▶ _Directions_: Retype the whole listing, please, keeping every line exact and dropping the pictures.

▶ _Given data_:

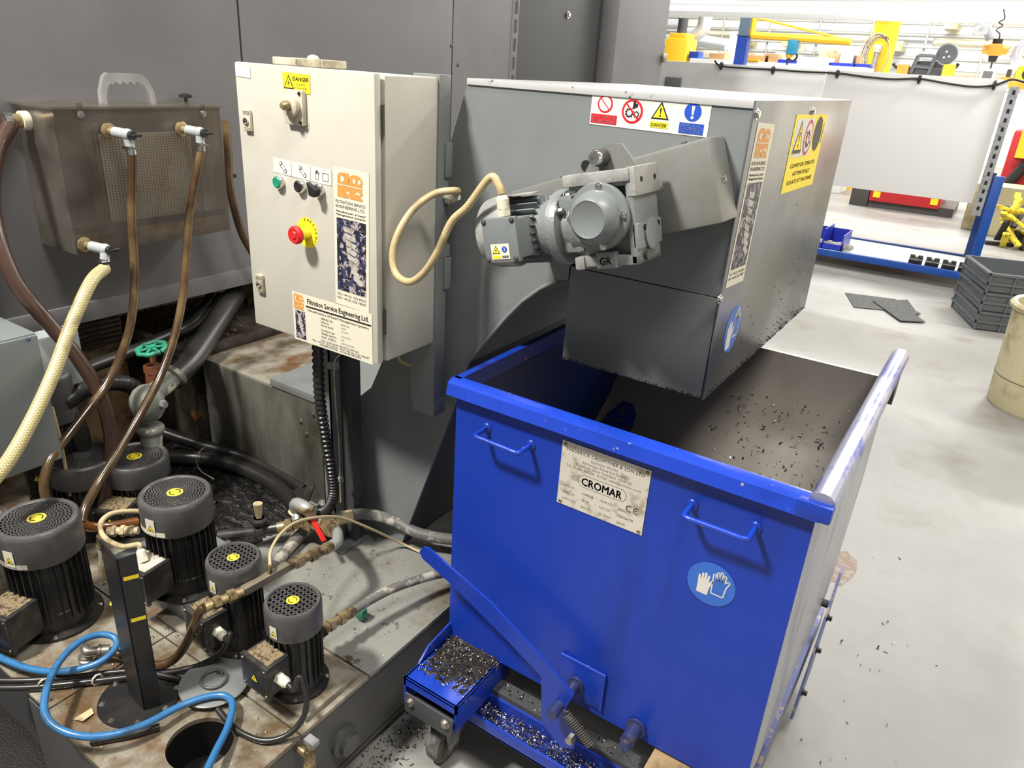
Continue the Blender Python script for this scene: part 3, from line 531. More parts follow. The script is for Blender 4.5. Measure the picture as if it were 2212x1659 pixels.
for px, py in ((538, 260), (565, 612)):
    c = F(px, py); b = MB('cream_dirty'); b.box(c + Vector((-.013, -.008, -.024)), c + Vector((.013, 0, .024)), bev=.003)
    for i in range(3): b.box(c + Vector((-.011, -.0095, .015 + .003 * i)), c + Vector((.011, -.008, .0165 + .003 * i))); b.box(c + Vector((-.011, -.0095, -.022 + .003 * i)), c + Vector((.011, -.008, -.0205 + .003 * i)))
    b.lathe([(.008, 0), (.008, .004), (.005, .004), (.005, .001), (0, .001)], T(c + Vector((0, -.008, -.002))) @ RX(PI / 2), 20, 'chrome'); b.ball(c + Vector((0, -.010, -.002)), .003, 'ink', 8); b.build('lock', dr)
M, w_, h_ = q4(((590, 340), (716, 368), (716, 402), (591, 371))); b = MB('lbl_white'); rect(b, 0, 0, w_, h_, M, 'lbl_white')
for k in (.18, .52):
    disc(b, w_ * (k - .04), h_ * .72, h_ * .13, M, 'ink'); disc(b, w_ * (k - .04), h_ * .72, h_ * .09, M, 'lbl_white', .0011); disc(b, w_ * (k + .04), h_ * .25, h_ * .13, M, 'ink'); disc(b, w_ * (k + .04), h_ * .25, h_ * .09, M, 'lbl_white', .0011)
    line(b, w_ * (k - .02), h_ * .80, w_ * (k + .06), h_ * .33, .0007, M); line(b, w_ * (k - .06), h_ * .64, w_ * (k + .02), h_ * .17, .0007, M); line(b, w_ * (k - .045), h_ * .5, w_ * (k - .03), h_ * .42, .0007, M)
line(b, w_ * .325, h_ * .02, w_ * .325, h_ * .98, .0004, M, 'ink_grey'); line(b, w_ * .655, h_ * .02, w_ * .655, h_ * .98, .0004, M, 'ink_grey')
glove(b, w_ * .765, h_ * .5, h_ * .5, M, .0008, 'ink_grey', False)
for a, c_ in (((.86, .22), (.95, .22)), ((.95, .22), (.95, .72)), ((.95, .72), (.86, .72)), ((.86, .72), (.86, .22))): line(b, w_ * a[0], h_ * a[1], w_ * c_[0], h_ * c_[1], .0007, M)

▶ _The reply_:
Continue the Blender Python script for this scene: part 3, from line 531. More parts follow. The script is for Blender 4.5. Measure the picture as if it were 2212x1659 pixels.
for px, py in ((538, 260), (565, 612)):
    c = F(px, py); b = MB('cream_dirty'); b.box(c + Vector((-.013, -.008, -.024)), c + Vector((.013, 0, .024)), bev=.003)
    for i in range(3): b.box(c + Vector((-.011, -.0095, .015 + .003 * i)), c + Vector((.011, -.008, .0165 + .003 * i))); b.box(c + Vector((-.011, -.0095, -.022 + .003 * i)), c + Vector((.011, -.008, -.0205 + .003 * i)))
    b.lathe([(.008, 0), (.008, .004), (.005, .004), (.005, .001), (0, .001)], T(c + Vector((0, -.008, -.002))) @ RX(PI / 2), 20, 'chrome'); b.ball(c + Vector((0, -.010, -.002)), .003, 'ink', 8); b.build('lock', dr)
M, w_, h_ = q4(((590, 340), (716, 368), (716, 402), (591, 371))); b = MB('lbl_white'); rect(b, 0, 0, w_, h_, M, 'lbl_white')
for k in (.18, .52):
    disc(b, w_ * (k - .04), h_ * .72, h_ * .13, M, 'ink'); disc(b, w_ * (k - .04), h_ * .72, h_ * .09, M, 'lbl_white', .0011); disc(b, w_ * (k + .04), h_ * .25, h_ * .13, M, 'ink'); disc(b, w_ * (k + .04), h_ * .25, h_ * .09, M, 'lbl_white', .0011)
    line(b, w_ * (k - .02), h_ * .80, w_ * (k + .06), h_ * .33, .0007, M); line(b, w_ * (k - .06), h_ * .64, w_ * (k + .02), h_ * .17, .0007, M); line(b, w_ * (k - .045), h_ * .5, w_ * (k - .03), h_ * .42, .0007, M)
line(b, w_ * .325, h_ * .02, w_ * .325, h_ * .98, .0004, M, 'ink_grey'); line(b, w_ * .655, h_ * .02, w_ * .655, h_ * .98, .0004, M, 'ink_grey')
glove(b, w_ * .765, h_ * .5, h_ * .5, M, .0008, 'ink_grey', False)
for a, c_ in (((.86, .22), (.95, .22)), ((.95, .22), (.95, .72)), ((.95, .72), (.86, .72)), ((.86, .72), (.86, .22))): line(b, w_ * a[0], h_ * a[1], w_ * c_[0], h_ * c_[1], .0007, M)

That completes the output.